Theordore’s victory around 200 years ago is by some distance the longest odds Classic win. The Yorkshire-trained horse won his second race and finished with a very respectable nine wins from 22 races, including some other relatively big contests.

Of course, racing history from so long ago does not always give us as complete a picture as we might like and quite why he was sent off at 200/1 is unclear. He had won his previous four races and there are some who suggest the huge odds were due to reports he was lame prior to the race. Trainer James Croft had tested Theodore in the week before the race against his other Leger entrants, Violet, Corinthian and a colt whose name is seemingly lost in the annuls.
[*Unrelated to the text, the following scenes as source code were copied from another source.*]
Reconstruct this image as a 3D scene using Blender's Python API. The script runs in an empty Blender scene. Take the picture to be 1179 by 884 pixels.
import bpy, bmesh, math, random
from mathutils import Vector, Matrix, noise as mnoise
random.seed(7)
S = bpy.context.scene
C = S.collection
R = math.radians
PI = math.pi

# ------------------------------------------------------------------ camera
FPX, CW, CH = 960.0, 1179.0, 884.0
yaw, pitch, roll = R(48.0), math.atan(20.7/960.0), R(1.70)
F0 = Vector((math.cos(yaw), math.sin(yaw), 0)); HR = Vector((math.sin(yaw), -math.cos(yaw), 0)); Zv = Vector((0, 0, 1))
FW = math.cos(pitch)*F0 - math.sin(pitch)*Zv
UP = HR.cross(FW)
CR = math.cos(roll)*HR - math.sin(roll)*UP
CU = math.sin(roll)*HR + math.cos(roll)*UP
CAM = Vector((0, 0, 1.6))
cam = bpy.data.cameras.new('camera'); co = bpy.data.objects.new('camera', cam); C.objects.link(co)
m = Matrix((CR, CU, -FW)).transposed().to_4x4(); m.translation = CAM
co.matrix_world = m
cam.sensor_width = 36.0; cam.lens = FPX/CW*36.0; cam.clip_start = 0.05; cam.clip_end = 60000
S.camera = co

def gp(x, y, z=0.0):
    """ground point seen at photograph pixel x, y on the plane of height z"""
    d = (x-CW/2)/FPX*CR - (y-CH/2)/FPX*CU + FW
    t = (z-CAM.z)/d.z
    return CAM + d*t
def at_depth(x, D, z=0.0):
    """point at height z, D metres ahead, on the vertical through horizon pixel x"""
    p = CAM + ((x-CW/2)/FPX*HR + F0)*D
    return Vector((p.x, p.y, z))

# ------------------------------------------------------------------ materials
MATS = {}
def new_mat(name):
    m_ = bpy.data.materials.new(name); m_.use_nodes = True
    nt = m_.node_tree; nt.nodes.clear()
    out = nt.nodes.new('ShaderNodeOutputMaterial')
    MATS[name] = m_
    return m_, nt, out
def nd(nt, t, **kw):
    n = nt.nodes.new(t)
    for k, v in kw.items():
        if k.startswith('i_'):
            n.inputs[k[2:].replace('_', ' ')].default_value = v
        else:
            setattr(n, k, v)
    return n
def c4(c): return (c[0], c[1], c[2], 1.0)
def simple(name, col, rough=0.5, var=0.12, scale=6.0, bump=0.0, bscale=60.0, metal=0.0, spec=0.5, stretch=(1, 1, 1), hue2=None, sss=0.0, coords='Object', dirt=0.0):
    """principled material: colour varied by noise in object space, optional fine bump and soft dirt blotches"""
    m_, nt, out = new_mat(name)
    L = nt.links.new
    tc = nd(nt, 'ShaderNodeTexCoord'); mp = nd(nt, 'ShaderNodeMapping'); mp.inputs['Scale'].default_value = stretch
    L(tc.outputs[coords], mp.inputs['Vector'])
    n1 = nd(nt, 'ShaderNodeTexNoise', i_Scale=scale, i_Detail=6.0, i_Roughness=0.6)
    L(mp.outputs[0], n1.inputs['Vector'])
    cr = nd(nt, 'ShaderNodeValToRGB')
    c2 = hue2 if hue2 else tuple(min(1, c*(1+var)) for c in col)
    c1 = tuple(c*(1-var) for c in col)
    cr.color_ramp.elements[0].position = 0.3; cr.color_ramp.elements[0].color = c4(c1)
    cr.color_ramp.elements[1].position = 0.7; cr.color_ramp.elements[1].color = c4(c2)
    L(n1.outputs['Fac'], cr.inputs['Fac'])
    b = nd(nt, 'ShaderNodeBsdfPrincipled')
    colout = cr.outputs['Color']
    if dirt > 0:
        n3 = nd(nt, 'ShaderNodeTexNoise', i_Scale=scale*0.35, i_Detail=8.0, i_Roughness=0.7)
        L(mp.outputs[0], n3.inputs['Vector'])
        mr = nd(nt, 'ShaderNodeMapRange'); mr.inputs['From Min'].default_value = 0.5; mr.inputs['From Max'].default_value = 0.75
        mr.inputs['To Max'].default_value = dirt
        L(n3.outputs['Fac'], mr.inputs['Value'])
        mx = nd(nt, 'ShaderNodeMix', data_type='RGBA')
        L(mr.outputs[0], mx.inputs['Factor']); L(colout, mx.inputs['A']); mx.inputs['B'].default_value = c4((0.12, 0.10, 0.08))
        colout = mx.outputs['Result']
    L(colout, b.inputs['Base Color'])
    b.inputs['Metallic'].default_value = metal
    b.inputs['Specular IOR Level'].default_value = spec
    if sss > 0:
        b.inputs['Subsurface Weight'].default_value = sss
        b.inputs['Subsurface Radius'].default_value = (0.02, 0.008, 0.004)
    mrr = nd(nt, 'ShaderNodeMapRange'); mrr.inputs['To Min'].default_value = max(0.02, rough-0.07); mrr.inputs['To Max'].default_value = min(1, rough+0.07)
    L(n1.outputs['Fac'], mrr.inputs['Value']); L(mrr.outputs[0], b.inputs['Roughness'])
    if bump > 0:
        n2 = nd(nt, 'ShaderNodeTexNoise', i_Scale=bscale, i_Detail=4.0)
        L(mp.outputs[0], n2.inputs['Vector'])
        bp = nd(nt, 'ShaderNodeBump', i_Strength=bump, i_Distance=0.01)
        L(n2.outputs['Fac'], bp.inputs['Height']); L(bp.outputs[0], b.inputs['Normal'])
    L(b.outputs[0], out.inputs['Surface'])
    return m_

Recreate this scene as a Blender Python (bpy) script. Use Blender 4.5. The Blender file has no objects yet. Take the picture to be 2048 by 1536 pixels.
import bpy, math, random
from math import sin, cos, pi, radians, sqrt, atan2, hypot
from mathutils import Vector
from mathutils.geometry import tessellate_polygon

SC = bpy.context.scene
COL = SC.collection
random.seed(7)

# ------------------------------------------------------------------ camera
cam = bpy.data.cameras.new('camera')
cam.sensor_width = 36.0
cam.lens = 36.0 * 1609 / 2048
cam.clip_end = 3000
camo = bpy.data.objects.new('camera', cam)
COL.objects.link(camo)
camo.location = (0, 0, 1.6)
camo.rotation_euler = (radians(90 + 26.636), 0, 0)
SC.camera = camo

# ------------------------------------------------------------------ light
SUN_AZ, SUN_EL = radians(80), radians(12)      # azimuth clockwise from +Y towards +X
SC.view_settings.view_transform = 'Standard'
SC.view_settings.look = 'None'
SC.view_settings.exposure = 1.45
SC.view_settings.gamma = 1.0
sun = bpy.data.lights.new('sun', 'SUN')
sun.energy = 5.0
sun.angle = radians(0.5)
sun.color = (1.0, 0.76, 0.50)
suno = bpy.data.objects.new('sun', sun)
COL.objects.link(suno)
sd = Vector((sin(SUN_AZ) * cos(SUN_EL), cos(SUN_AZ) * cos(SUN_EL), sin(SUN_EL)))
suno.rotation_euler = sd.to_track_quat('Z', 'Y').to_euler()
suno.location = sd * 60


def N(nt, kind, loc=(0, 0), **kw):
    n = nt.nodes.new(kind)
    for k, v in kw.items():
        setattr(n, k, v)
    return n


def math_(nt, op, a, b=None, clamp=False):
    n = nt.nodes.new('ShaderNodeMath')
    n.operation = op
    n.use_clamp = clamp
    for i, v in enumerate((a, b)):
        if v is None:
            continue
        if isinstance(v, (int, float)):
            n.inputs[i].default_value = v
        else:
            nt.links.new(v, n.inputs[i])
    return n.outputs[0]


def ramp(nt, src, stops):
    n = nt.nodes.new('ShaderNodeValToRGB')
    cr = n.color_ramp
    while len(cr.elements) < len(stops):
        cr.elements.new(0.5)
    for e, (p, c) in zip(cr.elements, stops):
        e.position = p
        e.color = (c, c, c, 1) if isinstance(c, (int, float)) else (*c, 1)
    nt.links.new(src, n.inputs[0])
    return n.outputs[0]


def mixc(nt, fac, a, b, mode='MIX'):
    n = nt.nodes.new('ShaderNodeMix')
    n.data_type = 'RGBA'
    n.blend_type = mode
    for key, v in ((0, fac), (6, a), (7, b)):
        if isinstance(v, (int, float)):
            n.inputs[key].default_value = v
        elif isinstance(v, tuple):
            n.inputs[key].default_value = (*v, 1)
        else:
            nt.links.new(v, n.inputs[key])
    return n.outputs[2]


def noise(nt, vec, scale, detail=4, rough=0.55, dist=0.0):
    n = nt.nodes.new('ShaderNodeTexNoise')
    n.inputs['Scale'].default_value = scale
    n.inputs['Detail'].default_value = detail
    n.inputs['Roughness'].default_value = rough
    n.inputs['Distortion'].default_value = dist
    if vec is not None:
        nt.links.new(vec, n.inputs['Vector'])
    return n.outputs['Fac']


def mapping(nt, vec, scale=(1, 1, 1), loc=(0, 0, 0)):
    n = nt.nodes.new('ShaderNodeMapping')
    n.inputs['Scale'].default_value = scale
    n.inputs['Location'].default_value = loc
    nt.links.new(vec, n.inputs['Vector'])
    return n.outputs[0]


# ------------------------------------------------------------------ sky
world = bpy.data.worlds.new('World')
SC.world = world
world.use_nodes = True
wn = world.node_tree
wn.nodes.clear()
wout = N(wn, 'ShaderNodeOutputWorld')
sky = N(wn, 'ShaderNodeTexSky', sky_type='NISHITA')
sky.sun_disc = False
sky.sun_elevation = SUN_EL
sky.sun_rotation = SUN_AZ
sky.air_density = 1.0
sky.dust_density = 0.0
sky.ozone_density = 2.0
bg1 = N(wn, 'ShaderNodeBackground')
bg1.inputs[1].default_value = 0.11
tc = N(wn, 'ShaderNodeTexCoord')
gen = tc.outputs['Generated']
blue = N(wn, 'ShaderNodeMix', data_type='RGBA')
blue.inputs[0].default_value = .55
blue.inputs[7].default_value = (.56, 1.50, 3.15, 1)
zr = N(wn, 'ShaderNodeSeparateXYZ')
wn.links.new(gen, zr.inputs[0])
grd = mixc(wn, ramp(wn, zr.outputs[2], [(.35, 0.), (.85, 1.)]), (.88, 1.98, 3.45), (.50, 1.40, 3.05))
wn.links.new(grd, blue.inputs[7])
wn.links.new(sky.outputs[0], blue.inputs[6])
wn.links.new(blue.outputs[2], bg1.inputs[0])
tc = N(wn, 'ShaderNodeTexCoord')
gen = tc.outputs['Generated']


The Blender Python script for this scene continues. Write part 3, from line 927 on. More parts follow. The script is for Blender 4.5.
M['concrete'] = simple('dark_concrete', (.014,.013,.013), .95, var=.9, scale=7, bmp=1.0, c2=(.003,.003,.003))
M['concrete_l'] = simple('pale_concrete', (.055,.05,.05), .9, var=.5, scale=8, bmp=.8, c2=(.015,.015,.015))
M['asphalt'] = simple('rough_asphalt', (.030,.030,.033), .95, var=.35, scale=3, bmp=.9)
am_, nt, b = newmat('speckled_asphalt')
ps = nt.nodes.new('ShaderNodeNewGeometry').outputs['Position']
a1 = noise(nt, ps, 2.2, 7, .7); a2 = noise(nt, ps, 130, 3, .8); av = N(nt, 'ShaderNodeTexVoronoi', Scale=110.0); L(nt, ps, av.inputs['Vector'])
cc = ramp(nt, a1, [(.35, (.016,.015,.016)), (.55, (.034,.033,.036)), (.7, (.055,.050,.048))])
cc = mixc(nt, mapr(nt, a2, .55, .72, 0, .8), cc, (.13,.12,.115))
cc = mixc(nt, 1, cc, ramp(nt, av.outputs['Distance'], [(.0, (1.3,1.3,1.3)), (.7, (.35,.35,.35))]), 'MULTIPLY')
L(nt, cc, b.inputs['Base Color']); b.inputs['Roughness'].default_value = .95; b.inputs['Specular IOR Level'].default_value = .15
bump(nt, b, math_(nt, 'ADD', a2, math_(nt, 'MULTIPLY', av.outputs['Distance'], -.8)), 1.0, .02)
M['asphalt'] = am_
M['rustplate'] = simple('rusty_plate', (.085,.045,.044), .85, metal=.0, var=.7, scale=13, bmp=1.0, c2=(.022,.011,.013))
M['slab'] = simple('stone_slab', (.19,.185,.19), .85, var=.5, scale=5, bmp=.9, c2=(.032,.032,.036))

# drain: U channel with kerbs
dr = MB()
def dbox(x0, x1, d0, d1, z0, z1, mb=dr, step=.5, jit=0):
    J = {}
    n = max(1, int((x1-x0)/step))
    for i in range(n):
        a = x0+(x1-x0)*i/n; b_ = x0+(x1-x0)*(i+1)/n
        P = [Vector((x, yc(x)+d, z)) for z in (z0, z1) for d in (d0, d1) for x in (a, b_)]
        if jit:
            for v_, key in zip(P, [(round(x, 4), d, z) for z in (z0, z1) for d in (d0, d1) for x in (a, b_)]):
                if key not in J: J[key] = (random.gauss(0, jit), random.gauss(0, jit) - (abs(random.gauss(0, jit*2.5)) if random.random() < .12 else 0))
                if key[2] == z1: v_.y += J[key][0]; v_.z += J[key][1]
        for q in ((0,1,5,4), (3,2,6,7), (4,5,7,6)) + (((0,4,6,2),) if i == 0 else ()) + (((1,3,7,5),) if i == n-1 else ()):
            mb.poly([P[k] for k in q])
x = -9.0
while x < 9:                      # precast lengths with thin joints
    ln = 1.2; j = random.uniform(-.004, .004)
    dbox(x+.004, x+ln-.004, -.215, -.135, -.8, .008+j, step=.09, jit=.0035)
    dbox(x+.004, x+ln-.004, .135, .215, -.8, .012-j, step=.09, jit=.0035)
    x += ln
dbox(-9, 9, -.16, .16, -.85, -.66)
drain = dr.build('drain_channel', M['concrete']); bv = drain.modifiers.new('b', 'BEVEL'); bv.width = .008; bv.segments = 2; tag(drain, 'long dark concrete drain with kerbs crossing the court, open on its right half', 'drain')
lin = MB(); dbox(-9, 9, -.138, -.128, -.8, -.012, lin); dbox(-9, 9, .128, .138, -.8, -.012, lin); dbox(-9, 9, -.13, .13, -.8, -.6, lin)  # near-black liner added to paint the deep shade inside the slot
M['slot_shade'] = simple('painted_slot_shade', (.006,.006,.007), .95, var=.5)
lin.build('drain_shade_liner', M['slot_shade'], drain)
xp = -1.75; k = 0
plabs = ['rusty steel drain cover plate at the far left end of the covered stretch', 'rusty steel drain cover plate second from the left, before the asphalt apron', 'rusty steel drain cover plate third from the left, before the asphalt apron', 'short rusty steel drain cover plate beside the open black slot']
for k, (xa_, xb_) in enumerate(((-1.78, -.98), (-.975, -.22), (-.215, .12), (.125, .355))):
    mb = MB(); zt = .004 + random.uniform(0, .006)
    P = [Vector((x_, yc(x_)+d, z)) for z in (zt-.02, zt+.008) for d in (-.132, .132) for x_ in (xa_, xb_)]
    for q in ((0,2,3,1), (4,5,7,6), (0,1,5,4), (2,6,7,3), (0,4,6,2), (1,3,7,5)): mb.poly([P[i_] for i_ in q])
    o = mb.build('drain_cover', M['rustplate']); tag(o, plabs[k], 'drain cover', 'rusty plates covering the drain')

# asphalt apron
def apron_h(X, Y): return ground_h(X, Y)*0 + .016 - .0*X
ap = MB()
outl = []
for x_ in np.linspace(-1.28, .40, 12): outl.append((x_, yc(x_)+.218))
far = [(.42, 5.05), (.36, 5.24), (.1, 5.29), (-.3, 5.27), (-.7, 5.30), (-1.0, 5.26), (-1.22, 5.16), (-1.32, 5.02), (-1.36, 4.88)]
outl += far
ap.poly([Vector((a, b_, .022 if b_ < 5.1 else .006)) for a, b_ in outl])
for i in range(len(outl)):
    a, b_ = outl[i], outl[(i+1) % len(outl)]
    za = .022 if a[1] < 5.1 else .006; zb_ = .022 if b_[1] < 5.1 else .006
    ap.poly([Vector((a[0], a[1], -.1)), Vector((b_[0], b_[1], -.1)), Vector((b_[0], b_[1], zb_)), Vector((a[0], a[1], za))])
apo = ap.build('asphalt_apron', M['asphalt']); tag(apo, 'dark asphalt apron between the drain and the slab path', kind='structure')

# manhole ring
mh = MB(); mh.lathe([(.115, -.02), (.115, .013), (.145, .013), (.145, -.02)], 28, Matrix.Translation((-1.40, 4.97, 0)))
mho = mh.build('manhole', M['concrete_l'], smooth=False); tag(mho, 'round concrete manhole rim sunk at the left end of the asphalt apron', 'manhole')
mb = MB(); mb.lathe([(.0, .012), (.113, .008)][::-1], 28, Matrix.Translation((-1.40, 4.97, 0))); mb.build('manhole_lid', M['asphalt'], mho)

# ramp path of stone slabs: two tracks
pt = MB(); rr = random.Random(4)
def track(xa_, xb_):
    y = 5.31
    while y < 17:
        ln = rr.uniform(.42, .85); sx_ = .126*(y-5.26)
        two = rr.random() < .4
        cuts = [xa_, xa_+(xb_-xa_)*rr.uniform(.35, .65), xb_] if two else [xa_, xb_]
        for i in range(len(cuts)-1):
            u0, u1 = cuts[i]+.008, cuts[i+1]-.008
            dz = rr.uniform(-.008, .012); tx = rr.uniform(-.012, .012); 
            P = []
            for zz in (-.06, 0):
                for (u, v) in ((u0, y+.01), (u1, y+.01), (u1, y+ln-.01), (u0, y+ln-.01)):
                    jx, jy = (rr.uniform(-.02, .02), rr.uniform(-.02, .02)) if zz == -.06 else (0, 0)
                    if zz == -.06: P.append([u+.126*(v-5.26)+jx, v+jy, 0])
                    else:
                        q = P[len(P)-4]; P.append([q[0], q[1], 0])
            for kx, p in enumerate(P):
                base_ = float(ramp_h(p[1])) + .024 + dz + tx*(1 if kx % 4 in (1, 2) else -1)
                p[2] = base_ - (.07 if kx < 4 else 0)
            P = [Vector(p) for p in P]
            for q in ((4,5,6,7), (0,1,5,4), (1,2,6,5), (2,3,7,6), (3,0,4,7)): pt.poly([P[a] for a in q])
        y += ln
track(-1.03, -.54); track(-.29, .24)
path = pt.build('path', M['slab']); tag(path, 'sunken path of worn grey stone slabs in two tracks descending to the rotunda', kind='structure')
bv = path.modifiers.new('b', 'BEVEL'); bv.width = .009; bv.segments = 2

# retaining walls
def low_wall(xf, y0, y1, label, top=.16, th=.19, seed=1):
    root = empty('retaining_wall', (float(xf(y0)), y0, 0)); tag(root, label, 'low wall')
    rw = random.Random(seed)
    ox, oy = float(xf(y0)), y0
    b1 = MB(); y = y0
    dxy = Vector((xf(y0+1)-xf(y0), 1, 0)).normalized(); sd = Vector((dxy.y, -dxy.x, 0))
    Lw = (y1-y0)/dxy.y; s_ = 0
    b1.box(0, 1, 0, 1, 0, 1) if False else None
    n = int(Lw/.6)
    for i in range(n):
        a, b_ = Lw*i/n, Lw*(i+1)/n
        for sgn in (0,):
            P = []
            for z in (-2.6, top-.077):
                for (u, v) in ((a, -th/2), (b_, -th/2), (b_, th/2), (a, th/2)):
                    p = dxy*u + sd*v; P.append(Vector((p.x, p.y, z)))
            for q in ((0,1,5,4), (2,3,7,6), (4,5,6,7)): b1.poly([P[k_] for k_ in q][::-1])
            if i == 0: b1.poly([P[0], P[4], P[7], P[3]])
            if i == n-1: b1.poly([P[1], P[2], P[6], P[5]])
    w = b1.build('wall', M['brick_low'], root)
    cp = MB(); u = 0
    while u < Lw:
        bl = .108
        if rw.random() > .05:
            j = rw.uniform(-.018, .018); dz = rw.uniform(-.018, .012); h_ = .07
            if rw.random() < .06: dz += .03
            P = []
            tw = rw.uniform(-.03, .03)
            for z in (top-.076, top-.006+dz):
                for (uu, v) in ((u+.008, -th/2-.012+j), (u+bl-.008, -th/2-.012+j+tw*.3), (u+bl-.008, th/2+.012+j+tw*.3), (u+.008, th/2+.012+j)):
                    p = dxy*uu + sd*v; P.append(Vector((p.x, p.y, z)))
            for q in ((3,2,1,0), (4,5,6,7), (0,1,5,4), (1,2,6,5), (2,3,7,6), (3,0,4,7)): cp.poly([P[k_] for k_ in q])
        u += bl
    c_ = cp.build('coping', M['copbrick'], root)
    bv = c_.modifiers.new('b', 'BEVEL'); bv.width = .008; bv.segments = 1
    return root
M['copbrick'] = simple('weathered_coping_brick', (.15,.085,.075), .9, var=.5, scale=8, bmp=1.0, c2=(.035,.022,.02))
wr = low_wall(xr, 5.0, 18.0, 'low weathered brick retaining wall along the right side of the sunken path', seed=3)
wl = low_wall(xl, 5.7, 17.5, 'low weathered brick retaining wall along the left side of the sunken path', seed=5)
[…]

Theodore performed poorly and was discovered to be suffering with corns but was still sent to post at Doncaster alongside 22 other horses. Reports suggest that somehow, Theodore more or less made all the running, winning relatively easily ahead of stablemates Violet and the colt-whose-name-we-can-only-guess! Even more amazingly, the winning odds of the first three were 200/1, 50/1 and 200/1!

More recently, and with much more certainty and clarity, we can report that Billesdon Brook set a new mark in the 1,000 Guineas in 2018. Indeed, we even have footage of that remarkable race which we can see below.

For most of the race she went unnoticed in midfield but produced a stunning finish in the last few furlongs. It was a perfectly judged ride from Sean Levey, claiming his first and only Classic win, seeing off many much better and more fancied horses. Indeed, of the 15 runners no horse was priced at longer odds, with fellow 66/1 shot Madeline finishing in 13th position.

  • 1st – Billesdon Brook at 66/1
  • 2nd – Laurens at 7/1
  • 3rd – Happily at 11/4 (favourite)
  • 4th – Wild Illusion at 11/2

The chestnut filly, whose grandsire was Danehill, didn’t win again that season but was once again upsetting the odds in her following campaign. She landed three races as a four year old, including the Group 1 Sun Chariot Stakes when an unfancied 16/1 shot.